What you have to do: Stop after the line containing "from mathutils import Vector, Matrix, Euler": print each line exactly from the first line of the listing up to that point.

§ §

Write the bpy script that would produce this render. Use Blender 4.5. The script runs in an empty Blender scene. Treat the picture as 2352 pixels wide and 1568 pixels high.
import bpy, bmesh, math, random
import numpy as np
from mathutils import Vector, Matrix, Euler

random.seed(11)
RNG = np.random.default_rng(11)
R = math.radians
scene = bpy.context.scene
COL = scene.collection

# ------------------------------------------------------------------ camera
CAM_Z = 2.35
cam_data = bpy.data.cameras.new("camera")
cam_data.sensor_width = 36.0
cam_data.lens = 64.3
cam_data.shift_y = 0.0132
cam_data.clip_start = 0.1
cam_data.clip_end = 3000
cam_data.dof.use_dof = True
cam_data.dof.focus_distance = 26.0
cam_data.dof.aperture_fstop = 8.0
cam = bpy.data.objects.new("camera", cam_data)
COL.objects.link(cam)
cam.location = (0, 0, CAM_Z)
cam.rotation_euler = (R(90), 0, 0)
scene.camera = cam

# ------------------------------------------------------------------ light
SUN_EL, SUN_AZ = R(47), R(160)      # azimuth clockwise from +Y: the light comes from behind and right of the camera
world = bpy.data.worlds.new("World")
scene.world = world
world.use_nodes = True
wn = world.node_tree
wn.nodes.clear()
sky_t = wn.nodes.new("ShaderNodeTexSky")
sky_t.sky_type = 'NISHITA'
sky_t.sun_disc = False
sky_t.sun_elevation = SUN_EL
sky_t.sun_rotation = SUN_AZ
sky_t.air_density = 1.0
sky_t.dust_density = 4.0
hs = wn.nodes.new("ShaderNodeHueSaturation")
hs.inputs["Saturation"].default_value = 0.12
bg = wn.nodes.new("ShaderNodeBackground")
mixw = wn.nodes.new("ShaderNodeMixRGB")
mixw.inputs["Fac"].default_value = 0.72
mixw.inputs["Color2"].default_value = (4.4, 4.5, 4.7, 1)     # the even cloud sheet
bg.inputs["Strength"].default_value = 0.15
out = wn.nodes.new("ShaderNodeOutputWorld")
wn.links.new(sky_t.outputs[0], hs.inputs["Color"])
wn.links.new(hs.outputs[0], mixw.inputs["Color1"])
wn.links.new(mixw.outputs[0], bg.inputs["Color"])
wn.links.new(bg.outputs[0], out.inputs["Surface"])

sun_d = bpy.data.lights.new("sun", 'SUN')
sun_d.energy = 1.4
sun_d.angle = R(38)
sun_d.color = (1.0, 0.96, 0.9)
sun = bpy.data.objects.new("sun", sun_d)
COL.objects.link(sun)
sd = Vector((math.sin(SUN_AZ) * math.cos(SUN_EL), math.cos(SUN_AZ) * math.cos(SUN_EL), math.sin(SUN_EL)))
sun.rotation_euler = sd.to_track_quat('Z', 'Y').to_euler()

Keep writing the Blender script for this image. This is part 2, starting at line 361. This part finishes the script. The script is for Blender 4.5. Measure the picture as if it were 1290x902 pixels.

§ §

Exercise solution:
Write the bpy script that would produce this render. Use Blender 4.5. The script runs in an empty Blender scene. Treat the picture as 2352 pixels wide and 1568 pixels high.
import bpy, bmesh, math, random
import numpy as np
from mathutils import Vector, Matrix, Euler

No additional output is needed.